■ **WHAT TO DO**: Find each line holding "scene" and copy it out.
## BEGIN DATASET RECORDS
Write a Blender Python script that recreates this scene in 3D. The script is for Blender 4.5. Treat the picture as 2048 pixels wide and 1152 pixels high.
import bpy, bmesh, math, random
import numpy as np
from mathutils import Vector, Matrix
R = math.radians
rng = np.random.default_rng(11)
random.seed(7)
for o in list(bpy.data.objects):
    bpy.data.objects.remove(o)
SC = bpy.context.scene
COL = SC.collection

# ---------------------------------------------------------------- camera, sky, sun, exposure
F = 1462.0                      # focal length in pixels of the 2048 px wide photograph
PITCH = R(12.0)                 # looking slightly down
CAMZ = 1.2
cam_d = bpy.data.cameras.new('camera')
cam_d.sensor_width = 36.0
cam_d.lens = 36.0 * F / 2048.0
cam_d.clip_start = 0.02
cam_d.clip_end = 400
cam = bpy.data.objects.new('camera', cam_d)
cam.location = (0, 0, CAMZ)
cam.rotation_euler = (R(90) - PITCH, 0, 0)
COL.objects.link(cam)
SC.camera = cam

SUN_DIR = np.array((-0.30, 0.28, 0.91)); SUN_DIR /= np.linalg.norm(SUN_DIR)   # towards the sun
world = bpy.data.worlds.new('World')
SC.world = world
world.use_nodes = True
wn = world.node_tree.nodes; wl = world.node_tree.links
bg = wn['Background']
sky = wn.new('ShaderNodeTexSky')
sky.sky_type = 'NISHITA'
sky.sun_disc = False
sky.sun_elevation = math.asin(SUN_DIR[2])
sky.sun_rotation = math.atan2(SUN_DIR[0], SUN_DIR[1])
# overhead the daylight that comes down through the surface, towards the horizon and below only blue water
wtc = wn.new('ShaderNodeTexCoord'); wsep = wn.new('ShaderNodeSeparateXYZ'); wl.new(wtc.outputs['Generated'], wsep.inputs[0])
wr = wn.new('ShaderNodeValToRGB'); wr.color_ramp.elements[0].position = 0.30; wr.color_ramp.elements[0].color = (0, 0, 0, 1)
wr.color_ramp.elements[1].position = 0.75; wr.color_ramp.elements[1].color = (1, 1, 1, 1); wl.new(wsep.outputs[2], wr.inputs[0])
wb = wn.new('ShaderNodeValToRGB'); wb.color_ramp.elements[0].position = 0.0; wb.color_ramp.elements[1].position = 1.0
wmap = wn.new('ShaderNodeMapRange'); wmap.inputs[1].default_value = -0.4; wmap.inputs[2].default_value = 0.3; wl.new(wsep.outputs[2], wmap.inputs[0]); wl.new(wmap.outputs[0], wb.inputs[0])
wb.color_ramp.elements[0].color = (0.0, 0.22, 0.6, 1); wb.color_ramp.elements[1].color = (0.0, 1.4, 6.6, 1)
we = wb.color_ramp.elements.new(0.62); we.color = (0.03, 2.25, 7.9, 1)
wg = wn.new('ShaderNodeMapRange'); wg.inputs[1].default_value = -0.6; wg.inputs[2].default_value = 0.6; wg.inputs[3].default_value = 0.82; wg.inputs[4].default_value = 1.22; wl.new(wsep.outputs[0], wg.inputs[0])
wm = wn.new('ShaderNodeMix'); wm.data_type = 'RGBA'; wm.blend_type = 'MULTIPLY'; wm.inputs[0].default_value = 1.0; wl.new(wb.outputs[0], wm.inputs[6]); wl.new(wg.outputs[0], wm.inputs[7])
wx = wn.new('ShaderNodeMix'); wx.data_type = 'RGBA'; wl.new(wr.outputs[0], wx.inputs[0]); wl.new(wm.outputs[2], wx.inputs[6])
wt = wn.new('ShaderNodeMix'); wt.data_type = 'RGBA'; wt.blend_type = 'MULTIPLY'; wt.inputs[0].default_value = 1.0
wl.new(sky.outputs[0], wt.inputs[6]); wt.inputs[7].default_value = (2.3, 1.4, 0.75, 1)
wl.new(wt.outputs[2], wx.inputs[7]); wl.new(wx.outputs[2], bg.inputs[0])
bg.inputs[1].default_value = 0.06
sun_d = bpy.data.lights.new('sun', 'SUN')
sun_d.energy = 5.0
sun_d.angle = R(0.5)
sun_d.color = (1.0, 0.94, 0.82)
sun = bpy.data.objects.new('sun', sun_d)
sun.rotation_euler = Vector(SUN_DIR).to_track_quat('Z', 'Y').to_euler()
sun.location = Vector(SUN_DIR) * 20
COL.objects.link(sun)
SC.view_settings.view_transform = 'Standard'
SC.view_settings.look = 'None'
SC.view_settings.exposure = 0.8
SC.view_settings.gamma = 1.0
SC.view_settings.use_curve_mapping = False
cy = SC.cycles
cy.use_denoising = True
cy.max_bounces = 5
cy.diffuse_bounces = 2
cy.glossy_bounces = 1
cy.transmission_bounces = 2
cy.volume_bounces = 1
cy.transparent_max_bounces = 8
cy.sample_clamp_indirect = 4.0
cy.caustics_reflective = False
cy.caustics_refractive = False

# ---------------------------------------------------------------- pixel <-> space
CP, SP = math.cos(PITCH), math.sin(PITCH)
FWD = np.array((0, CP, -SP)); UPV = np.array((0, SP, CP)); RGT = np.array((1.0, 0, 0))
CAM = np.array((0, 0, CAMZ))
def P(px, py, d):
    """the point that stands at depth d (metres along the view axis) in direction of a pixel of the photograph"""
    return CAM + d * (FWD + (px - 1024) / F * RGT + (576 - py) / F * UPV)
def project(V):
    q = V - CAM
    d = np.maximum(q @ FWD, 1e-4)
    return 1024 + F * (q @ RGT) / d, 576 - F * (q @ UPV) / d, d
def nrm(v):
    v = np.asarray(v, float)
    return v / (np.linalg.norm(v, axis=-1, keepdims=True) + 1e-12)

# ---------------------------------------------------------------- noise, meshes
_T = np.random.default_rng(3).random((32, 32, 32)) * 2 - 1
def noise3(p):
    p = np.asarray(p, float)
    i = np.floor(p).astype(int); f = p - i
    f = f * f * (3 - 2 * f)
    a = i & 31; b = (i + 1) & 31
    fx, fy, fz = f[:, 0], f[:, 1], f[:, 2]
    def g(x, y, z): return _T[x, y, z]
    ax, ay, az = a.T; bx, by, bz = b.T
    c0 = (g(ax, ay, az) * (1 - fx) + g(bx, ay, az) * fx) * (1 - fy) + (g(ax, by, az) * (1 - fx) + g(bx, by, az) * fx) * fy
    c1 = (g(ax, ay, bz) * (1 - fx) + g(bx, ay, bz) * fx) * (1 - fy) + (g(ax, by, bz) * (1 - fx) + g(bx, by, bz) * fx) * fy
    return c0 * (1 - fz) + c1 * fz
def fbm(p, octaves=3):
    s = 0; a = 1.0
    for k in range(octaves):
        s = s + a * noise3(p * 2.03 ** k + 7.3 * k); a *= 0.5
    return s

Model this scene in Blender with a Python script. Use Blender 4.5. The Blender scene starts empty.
## END DATASET RECORDS
■ **RESULT FOR THIS EXERCISE**:
Write a Blender Python script that recreates this scene in 3D. The script is for Blender 4.5. Treat the picture as 2048 pixels wide and 1152 pixels high.
SC = bpy.context.scene
Model this scene in Blender with a Python script. Use Blender 4.5. The Blender scene starts empty.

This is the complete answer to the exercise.